Mediterranean Majesty Infuses This Scottsdale Home’s Design
For an outdoor-loving couple who acquired a vacation home in Scottsdale, their new house checked all the boxes: It was on a single level (save for a guest room), featured a spacious open floor plan and enjoyed both mountain and city views. But with dark-beige walls and heavy woodwork, the interiors were badly in need of a facelift. “It was very ornate—almost gothic,” designer Laura Kehoe recalls, “and we’re not in a castle.”
Kehoe’s task was to brighten the space—which included replacing nearly 100 light fixtures—and decorate the home using many of her clients’ furnishings, antiques and art, which they had purchased over 30 years and seven home renovations in California. This time, the wife was going for a Santa Barbara look—a Mediterranean style characterized by whitewashed walls contrasting with dark beams and dark window and door frames. It seemed to be the only direction to take, she felt, considering the structure’s stucco façade and barrel-tile roof.
Fortunately, the dark beams and trim were already there. For the walls, the team turned to a trusty standby, Dunn-Edwards’ Cottage White paint, which the wife had used in most of her other renovations. Once again, it paid off. “The bright wall color makes everything stand out,” says Kehoe, who also whitewashed the dark kitchen cabinets and replaced the brown granite counters with bright quartzite. Kehoe then took inventory of more than 200 of her clients’ belongings to determine what would go where. Her team measured the dimensions of every piece of furniture and art and entered them into computer layouts. Without pushing a single bureau across a room, “we moved things around three or four times,” Kehoe says. The digital rearranging also revealed what new pieces were needed and where. The curved breakfast nook, for instance, is now filled with a custom banquette wearing a vintage-inspired fabric that complements the homeowners’ antiques.

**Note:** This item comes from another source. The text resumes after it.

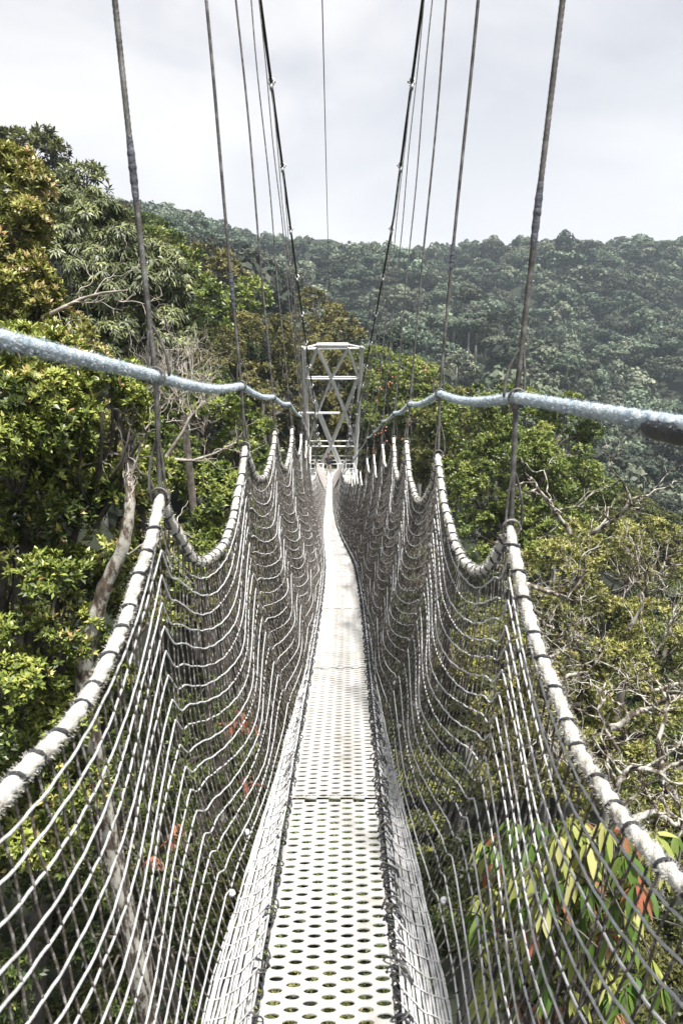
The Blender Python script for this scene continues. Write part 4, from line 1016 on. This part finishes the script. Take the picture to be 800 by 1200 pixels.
# skyline guard: highest allowed picture height for filler trees
def guard(px, Y):
    if Y < 20: return 640 if px > 380 else 560
    if px < 170: return 225 if Y > 50 else 300
    if px < 360: return np.interp(px, [170, 260, 360], [285, 380, 400]) if Y > 55 else 430
    if px < 430: return 470 if Y < 90 else 395
    if px < 560: return 545 if Y < 40 else (470 if Y < 60 else 430)
    return 640 if Y < 28 else (560 if Y < 60 else 500)
rg = np.random.default_rng(21); cnt = 0
def near_bridge(X, Y): return abs(X - np.interp(Y, [0, 50], [0, -.8])) < 3.2 and Y < 56
Yy = 6.0
while Yy < 118:
    stepY = 4.2 + Yy * .035
    half = .60 * Yy + 6
    Xs = np.arange(-half, half, 5.2 + Yy * .02)
    for X in Xs:
        x = X + rg.normal(0, 1.2); y = Yy + rg.normal(0, 1.2)
        rad = rg.uniform(2.6, 4.0) if y < 40 else rg.uniform(3.4, 5.4)
        top = float(canopy(np.array(x), np.array(y))) + rg.normal(0, .9)
        if near_bridge(x, y) : top = min(top, float(deckZ(min(y, 50))) - 3.5)
        if abs(x) < 6 and y < 12: top = min(top, -8.5)
        px_, py_ = pix(np.array([x, y, top]))
        g_ = guard(float(px_), y)
        if py_ < g_: # lower its top to the guard line
            top = float(at(float(px_), g_, y)[2])
        gz = float(ground(np.array(x), np.array(y))); gz = min(gz, top - rad * .7 - 4)
        if not (-120 < px_ < 920): continue
        k = rg.integers(0, 5)
        px_i = int(px_)
        where = 'left slope' if px_ < 330 else ('valley floor behind the tower' if (px_ < 440 and y > 55) else ('gully under the walkway' if near_bridge(x, y) or abs(x) < 7 and y < 50 else 'right slope'))
        size = 'nearer' if y < 45 else 'farther'
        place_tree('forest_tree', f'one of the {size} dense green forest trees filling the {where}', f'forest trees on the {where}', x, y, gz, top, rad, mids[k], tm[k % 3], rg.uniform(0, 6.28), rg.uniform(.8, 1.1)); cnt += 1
    Yy += stepY
print('mid trees', cnt)

# ------------------------------------------------------------------ far hillside
cand = []
Yy = 118.0
while Yy < 500:
    half = .56 * Yy + 12
    sp = 8.2 + (Yy - 118) * .004
    for X in np.arange(-half, half, sp):
        x = X + rg.normal(0, 1.9); y = Yy + rg.normal(0, 1.9); cand.append((x, y))
    Yy += sp * .95
cand = np.array(cand); top = canopy(cand[:, 0], cand[:, 1]) + rg.normal(0, 2.8, len(cand)) + 2.6 * np.sin(cand[:, 0] * .045) * np.cos(cand[:, 1] * .05 + 1)
px_, py_ = pix(np.c_[cand, top])
rad = np.clip(rg.lognormal(math.log(6.2), .40, len(cand)), 3.0, 14)
gaurd = np.interp(px_, [0, 170, 230, 300, 360, 500, 650, 800], [225, 240, 252, 272, 280, 288, 274, 276])
over = py_ < gaurd
for i in np.where(over)[0]: top[i] = at(px_[i], gaurd[i] + rg.uniform(0, 8), cand[i, 1])[2]
vis = (px_ > -60) & (px_ < 860)
# occlusion by the near left slope: keep those whose top shows above its skyline
sk = np.interp(px_, [0, 60, 120, 170, 230, 290, 350, 420, 480, 560, 700, 800], [150, 190, 230, 290, 320, 350, 400, 440, 470, 520, 600, 640])
seen = vis & (py_ < sk + 45)
order = np.argsort(np.where(seen, cand[:, 1], 1e6)); nseen = int(seen.sum()); print('far trees', nseen)
used = order[:nseen]
zone = lambda p: 'left of the tower' if p < 350 else ('behind the tower' if p < 470 else ('right of the bridge' if p < 640 else 'at the right edge'))
shapes_ = ['domed', 'flat-topped', 'tall rounded', 'spreading', 'bushy', 'low flat', 'broad', 'rounded']
for n_, i in enumerate(used[:300]):
    k = int(rg.integers(0, 8)); X, Y = cand[i]
    gz = float(ground(np.array(X), np.array(Y)))
    lower = 'lower' if py_[i] > 470 else 'middle'
    place_tree('hillside_tree', f'one of the {shapes_[k]} hazy trees on the {lower} hillside {zone(px_[i])}', 'trees on the far hillside', X, Y, gz, float(top[i]), float(rad[i]), farme[k], tm[k % 3], rg.uniform(0, 6.28), rg.uniform(.8, 1.15))
V_, F_, T_, H_, n0 = [], [], [], [], 0
for i in used[300:]:
    k = int(rg.integers(0, 8)); V, F, T = fars[k]; keep = 1 if cand[i, 1] < 230 else (.75 if cand[i, 1] < 330 else .5)
    nq = len(F)
    V4 = V.reshape(-1, 4, 3)
    if keep < 1:
        sel = rg.random(nq) < keep; V4 = V4[sel]; T = T[sel]
        c = V4.mean(1, keepdims=True); V4 = c + (V4 - c) * (1 / keep) ** .5
    a = rg.uniform(0, 6.28); ca, sa = math.cos(a), math.sin(a); r = rad[i]; sq = rg.uniform(.8, 1.15)
    Vr = V4.reshape(-1, 3) @ np.array([[ca, sa, 0], [-sa, ca, 0], [0, 0, 1]]) * np.array([r, r, r * sq])
    Vr = Vr + np.array([cand[i, 0], cand[i, 1], top[i] - r * .62 * sq]); V_.append(Vr); T_.append(T); H_.append(np.full(len(T), rg.random()))
    # a thin trunk under the crown
    gz = float(ground(np.array(cand[i, 0]), np.array(cand[i, 1])))
V_ = np.concatenate(V_); T_ = np.concatenate(T_); H_ = np.concatenate(H_); print('mass quads', len(T_))
me = mesh_np('far_forest', V_, np.arange(len(V_)).reshape(-1, 4), tint=T_)
a = me.attributes.new('treehue', 'FLOAT', 'FACE'); a.data.foreach_set('value', H_.astype(np.float32))
o = obj('far_forest', me, M['l_farm']); tag(o, 'dense hazy blue-green forest covering the upper far hillside up to the ridge', 'forest', kind='stuff')

# ------------------------------------------------------------------ haze
m, nt, bs = new_mat('haze_air'); nt.nodes.remove(bs)
pv = nt.nodes.new('ShaderNodeVolumePrincipled'); pv.inputs['Density'].default_value = .00036; pv.inputs['Color'].default_value = (.78, .90, 1, 1); pv.inputs['Anisotropy'].default_value = .2
nt.links.new(pv.outputs[0], nt.nodes['Material Output'].inputs['Volume'])
tb = TB(); zt = max(ZMAX + 40, 110); zb = ZMIN - 3
tb.box((0, 590, (zt + zb) / 2), (3040, 1860, zt - zb)); o = tb.build('haze', m, smooth=False); tag(o, 'thin blue haze filling the air over the valley', 'haze', kind='stuff')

Nearby, Kehoe designed upholstered armchairs on swivels in the living room so guests can partake in lively conversation in the sitting area or swing around to chat at the adjacent bar, depending on the flow of a gathering. “It was really important that no one feel isolated at a party,” the designer explains. “The owners wanted to make a resort-like living area.” Equally important was changing out the massive front door. “It was super dark,” the wife observes. For the arched doorway that stands more than 11 feet tall, Kehoe designed a new frosted-glass entry that admits plenty of light while protecting the owners’ privacy. The space’s window frames are echoed in the lighting fixture she chose for the peaked-roof alcove. The light that now pours through the foyer “gives a whimsical, almost magical glow,” the designer says. Enhancing the drama is an antique priest’s vestments chest that stands opposite a giant portrait of the Madonna, which originally hung in a French church.
With the interiors well on their way, the wife turned her attention to the landscaping, which consisted of turf front and back—a practical choice for the desert. A certified master gardener, she hired landscape designer Chad Norris, who modified the size of the turf and planted nearly two dozen cactus varieties in all shapes, sizes and colors to flow from front to back. He was particularly keen on how the rear gardens would be seen from the front door, which offers direct sight lines through the interiors to the mountain-framed grounds behind. “These are living-art picture frames,” Norris says. “I wanted to create vignettes outside that could be enjoyed daytime or nighttime, 24 hours a day.”
As might be expected from a certified master gardener, the wife has a thing for pots. “They’re part of all my gardens, and they travel with me—they’re far better than jewelry,” she muses. Among her collection are crude stone pots, formerly water purifiers, from Central Mexico that were a 15th-anniversary gift from her husband. All of them are now placed artfully around the grounds and brimming with “stunning cacti arrangements or minimally planted with a single agave,” says Norris, who strategically added boulders to the landscape as well. To look as if the plantings had naturally grown up around the stones, he explains, “they needed to be big boulders—the same kind on Pinnacle Peak,” which is visible in the distance.
Kehoe also worked outside, blending new pieces with her clients’ collections in exterior living spaces. In the outdoor seating area, for instance, she mixed colorful modern chairs with an existing farm table, a della Robbia-style wall sculpture and stone fragments from a French château that serve as cocktail tables. “It’s a nice juxtaposition between traditional pieces and cleaner, lighter seating,” she says. At first, Kehoe admits, it was daunting to combine so much preexisting furniture—much more than most clients bring to a project—with new and custom pieces. But, like doing a jigsaw puzzle, the process was engaging and the results immensely satisfying. “It’s unique—unlike any other home we’ve done before,” she says.